Harding was deeply moved and sent this emotion-filled Typed Letter Signed as President, on White House letterhead, Washington, October 24, 1921, to Bronner. “Admiral Andrews was so much impressed by a letter which you wrote to him under date of September 24th that he sent the letter to the Secretary of the Navy who in turn submitted it to me for my reading. I cannot tell you how tremendously I was pleased to read an expression of your undaunted resolution and your cheerful hopefulness. It is a mighty blow to suffer the loss of one's vision and one's hands, and to have such a gratifying evidence of your ability to express yourself through your typewriter has brought to me a real spirit of helpfulness when there are problems to face which seem exceedingly difficult. I should rejoice to know that a service man who has been so terribly injured was making progress toward real accomplishment in spite of excessive disability, but it is so exceedingly good to know that one so excessively impaired as you has found his way to a state of self help and self-expression as you make it manifest in your letter to your old commander. If my good wishes addressed to you personally are of any encouragement please know that you have them in all the sincerity which I can command.”

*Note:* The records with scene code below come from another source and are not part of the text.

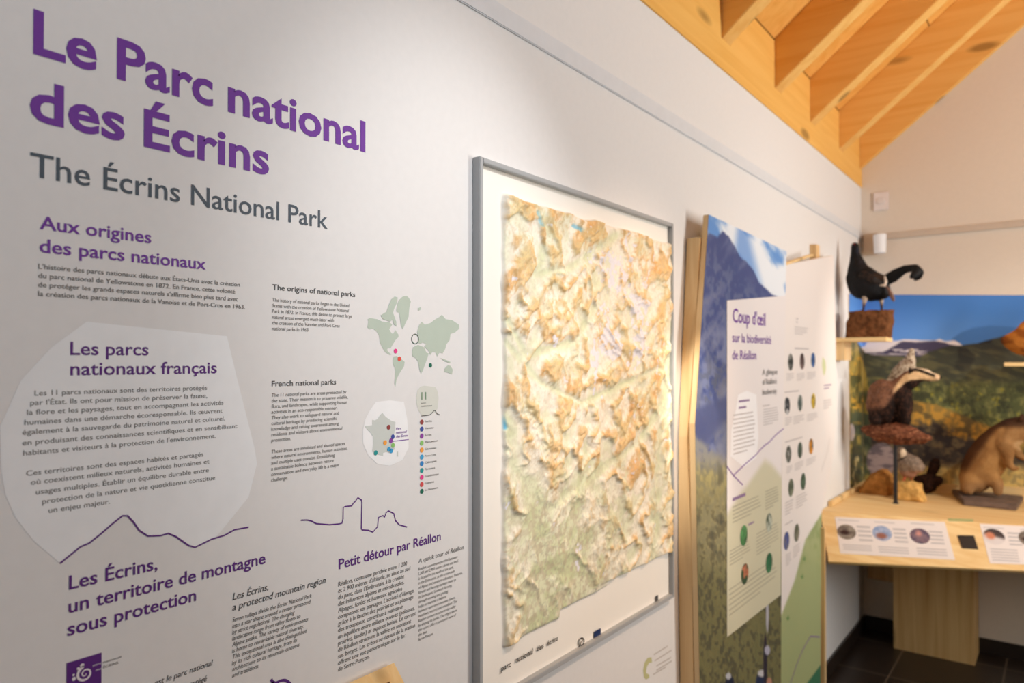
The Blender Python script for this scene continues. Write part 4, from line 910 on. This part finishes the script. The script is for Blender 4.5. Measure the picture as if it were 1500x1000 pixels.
# ------------------------------------------------------------------ mounted animals
def blob(parent, name, chains, Yp, m, colf=None, voxel=0.006, smooth=6, ty=1.0, disp=0.0, seed=0):
    """one continuous body: chains of (px, py, radius px[, y offset m]) in the upright plane y = Yp, fused and smoothed"""
    bm = bmesh.new()
    for ch in chains:
        pts = []
        for q in ch:
            P = hy(q[0], q[1], Yp); d = sum((P[i] - CAM[i]) * FW[i] for i in range(3))
            pts.append((Vector((P.x, P.y + (q[3] if len(q) > 3 else 0), P.z)), q[2] * d / FPX))
        seq = []
        for (p, r), (p2, r2) in zip(pts, pts[1:]):
            n = max(2, int((p2 - p).length / (0.35 * min(r, r2)) + 1))
            seq += [(p.lerp(p2, k / n), r + (r2 - r) * k / n) for k in range(n)]
        seq.append(pts[-1])
        for p, r in seq:
            bmesh.ops.create_icosphere(bm, subdivisions=2, radius=r, matrix=Matrix.Translation(p) @ Matrix.Diagonal((1, ty, 1, 1)))
    me = bpy.data.meshes.new('b'); bm.to_mesh(me); bm.free()
    o = bpy.data.objects.new('b', me); COL.objects.link(o)
    md = o.modifiers.new('r', 'REMESH'); md.mode = 'VOXEL'; md.voxel_size = voxel
    ms = o.modifiers.new('s', 'SMOOTH'); ms.factor = 0.5; ms.iterations = smooth
    dg = bpy.context.evaluated_depsgraph_get(); em = bpy.data.meshes.new_from_object(o.evaluated_get(dg))
    V = np.array([v.co[:] for v in em.vertices]); F = [tuple(p.vertices) for p in em.polygons]; N = np.array([v.normal[:] for v in em.vertices])
    bpy.data.objects.remove(o); bpy.data.meshes.remove(me); bpy.data.meshes.remove(em)
    if disp:
        dn = np.array([mnoise.noise(Vector(v) * 38 + Vector((seed, 0, 0))) + 0.5 * mnoise.noise(Vector((v[0] * 90, v[1] * 90, v[2] * 60 + seed))) for v in V])
        V = V + N * (disp * dn)[:, None]
    cols = None
    if colf is not None:
        x, y = proj(V); cols = np.clip(lin(np.clip(colf(x, y, V), 0, 255)), 0, 1)
    return mesh_obj(name, V.tolist(), F, m, parent, smooth=True, cols=cols)
M_FUR = printed('short_fur', 0.8, 0.12, bump=0.5, bscale=160, var=0.10)
M_FEATHER = printed('feathers', 0.6, 0.2, bump=0.35, bscale=120, var=0.15)
def con(rgb): return lambda x, y, V: np.broadcast_to(np.array(rgb, float), x.shape + (3,))

# --- perch and black grouse
YG = 4.01
bx = hy(1307, 491, YG).x; zp = 1.664
PER = thing('perch_shelf', 'small light wooden perch shelf and bracket holding the black bird', 'shelf', (0.0, YG, zp - 0.1))
boxo('shelf_board', (0.002, YG - 0.085, zp - 0.02), (bx - 0.012, YG + 0.075, zp), M_BIRCH_Y, PER, bevel=0.001)
boxo('bracket', (0.002, YG - 0.07, zp - 0.115), (0.055, YG + 0.06, zp - 0.02), M_BIRCH_P, PER, bevel=0.002)
# bark block
M_BARK = flat('rough_bark', (104, 66, 40), 0.9, 0.1, 0.5, 42, bump=1.0)
gc = lambda x, y: (1230 + x / 6.25, 340 + y / 6.25)
def rough_block(name, quad, Yp, hd, m, parent=None, n=14, amp=0.006, seed=0, taper=0.0):
    """rough block whose front outline is quad (TL, TR, BR, BL px) and half depth hd"""
    TL, TR, BR, BL = [hy(*q, Yp) for q in quad]; V = []; F = []
    N_ = 4 * n
    for j in range(n + 1):
        t_ = j / n; L_ = BL.lerp(TL, t_); R_ = BR.lerp(TR, t_)
        c_ = (L_ + R_) / 2; hw = (R_ - L_).length / 2
        for k in range(N_):
            th = 6.28319 * k / N_; ct, st = math.cos(th), math.sin(th)
            e = 0.5; sx_ = math.copysign(abs(ct) ** e, ct); sy_ = math.copysign(abs(st) ** e, st)
            v = Vector((c_.x + hw * sx_, c_.y + hd * sy_, c_.z))
            d = mnoise.noise(v * 30 + Vector((seed, 0, 0))) + 0.6 * mnoise.noise(Vector((v.x * 80, v.y * 80, v.z * 30 + seed)))
            v += Vector((sx_, sy_, 0)) * d * amp
            if j == n: v.z += amp * 1.0 * mnoise.noise(v * 40)
            V.append(v)
    for j in range(n):
        for k in range(N_): F.append((j * N_ + k, j * N_ + (k + 1) % N_, (j + 1) * N_ + (k + 1) % N_, (j + 1) * N_ + k))
    F.append(tuple(range(N_))[::-1])
    tc_ = sum((Vector(V[n * N_ + k]) for k in range(N_)), Vector()) / N_; V.append(tc_)
    for k in range(N_): F.append((n * N_ + k, n * N_ + (k + 1) % N_, len(V) - 1))
    zmin = min(v[2] for v in V)
    return mesh_obj(name, V, F, m, parent, smooth=False)
lo = rough_block('bark_block', [gc(100, 712), gc(494, 728), gc(470, 928), gc(52, 918)], YG, 0.062, M_BARK, seed=4)
zl = max(v.co.z for v in lo.data.vertices); zb = min(v.co.z for v in lo.data.vertices)
for v in lo.data.vertices: v.co.z = zp + (v.co.z - zb) * (zl - zp) / (zl - zb)
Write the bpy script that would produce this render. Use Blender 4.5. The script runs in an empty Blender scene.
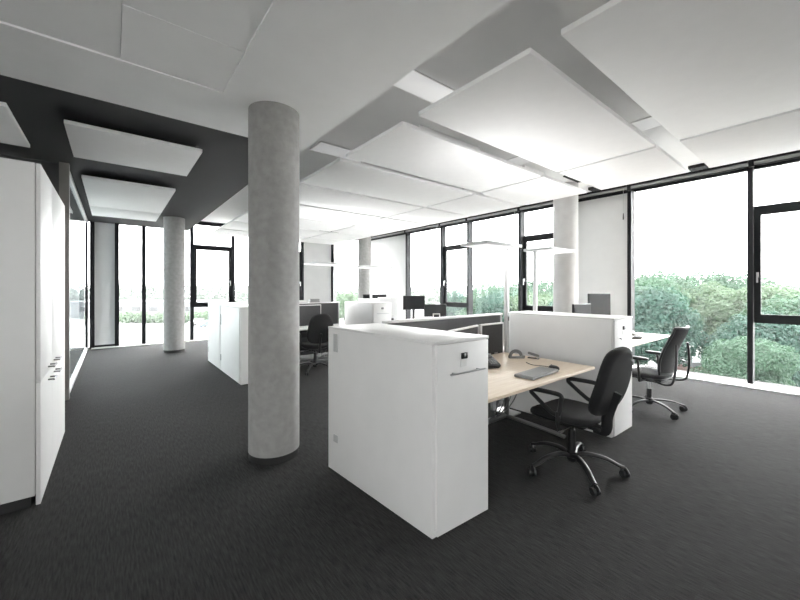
import bpy, bmesh, math, random
from mathutils import Vector, Matrix
random.seed(7)
C = bpy.context.scene.collection
PI = math.pi
SC = bpy.context.scene

# ------------------------------------------------------------------ materials
def mat(name, col, rough=.5, metal=0., noise=0., nscale=20., bump=0., bscale=200., stretch=None, emit=0., spec=.5):
    m = bpy.data.materials.new(name); m.use_nodes = True
    nt = m.node_tree; N = nt.nodes; L = nt.links
    b = N['Principled BSDF']
    b.inputs['Base Color'].default_value = (*col, 1)
    b.inputs['Roughness'].default_value = rough
    b.inputs['Metallic'].default_value = metal
    b.inputs['Specular IOR Level'].default_value = spec
    tc = N.new('ShaderNodeTexCoord'); mp = N.new('ShaderNodeMapping')
    L.new(tc.outputs['Object'], mp.inputs['Vector'])
    if stretch: mp.inputs['Scale'].default_value = stretch
    if noise:
        n = N.new('ShaderNodeTexNoise'); n.inputs['Scale'].default_value = nscale; n.inputs['Detail'].default_value = 5
        L.new(mp.outputs['Vector'], n.inputs['Vector'])
        r = N.new('ShaderNodeMapRange'); r.inputs['From Min'].default_value = .3; r.inputs['From Max'].default_value = .7
        r.inputs['To Min'].default_value = 1 - noise; r.inputs['To Max'].default_value = 1 + noise
        L.new(n.outputs['Fac'], r.inputs['Value'])
        mx = N.new('ShaderNodeMix'); mx.data_type = 'RGBA'; mx.blend_type = 'MULTIPLY'; mx.inputs[0].default_value = 1
        mx.inputs[6].default_value = (*col, 1); L.new(r.outputs['Result'], mx.inputs[7])
        L.new(mx.outputs[2], b.inputs['Base Color'])
    if bump:
        n2 = N.new('ShaderNodeTexNoise'); n2.inputs['Scale'].default_value = bscale; n2.inputs['Detail'].default_value = 3
        L.new(mp.outputs['Vector'], n2.inputs['Vector'])
        bp = N.new('ShaderNodeBump'); bp.inputs['Strength'].default_value = bump; bp.inputs['Distance'].default_value = .003
        L.new(n2.outputs['Fac'], bp.inputs['Height']); L.new(bp.outputs['Normal'], b.inputs['Normal'])
    if emit:
        b.inputs['Emission Color'].default_value = (1, 1, 1, 1); b.inputs['Emission Strength'].default_value = emit
    return m

M = {}
M['white'] = mat('white_lacquer', (.80, .79, .78), .45, noise=.015, nscale=6)
M['whitewall'] = mat('white_plaster', (.74, .74, .735), .9, noise=.02, nscale=4, bump=.1)
M['panelwhite'] = mat('white_acoustic_fleece', (.87, .865, .86), .95, noise=.012, nscale=8, bump=.15, bscale=400)
M['slab'] = mat('pale_slab_paint', (.88, .875, .87), .9, noise=.02, nscale=3)
M['dark_ceiling'] = mat('charcoal_ceiling_paint', (.028, .028, .030), .85, noise=.04, nscale=3)
M['charcoal_wall'] = mat('charcoal_wall_paint', (.075, .075, .077), .8, noise=.04, nscale=3)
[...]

This letter led to Bronner’s becoming a cause celebre. It was reported by the New York Times and doubtless many other publications, and in September 1922, Office Appliances magazine printed Harding’s letter in full. A follow up letter from Harding is now in a major institution.

In November, the Baltimore Sun took notice of the story, writing in an editorial: “Carl Bronner…is one who did not quit being heroic in France, whose heroism is even greater in peace, sightless and handless, than it was when he stood unmaimed and keen-eyed in battle…Men who, like Bronner, can face the most dreadful facts of life with a smile belong to the supreme brotherhood of heroism.” And in April 1922, the Popular Science Monthly not only mentioned Bronner, but published a photograph of him typing under the headline, “Blind Sailor Types Without Fingers.” The U.S. Veteran’s Administration cited Bronner in its 1922 report, remarking that he was starting law school at the University of Maryland.

The story does not appear to have a happy ending. According to the school’s yearbook, just a few months before his scheduled graduation from law school in 1925, Bronner was stricken with a mysterious and ongoing illness and could not graduate with his class. The next year he was honored by the House of Representatives, leaving us to conjecture that, sadly, the young man had died.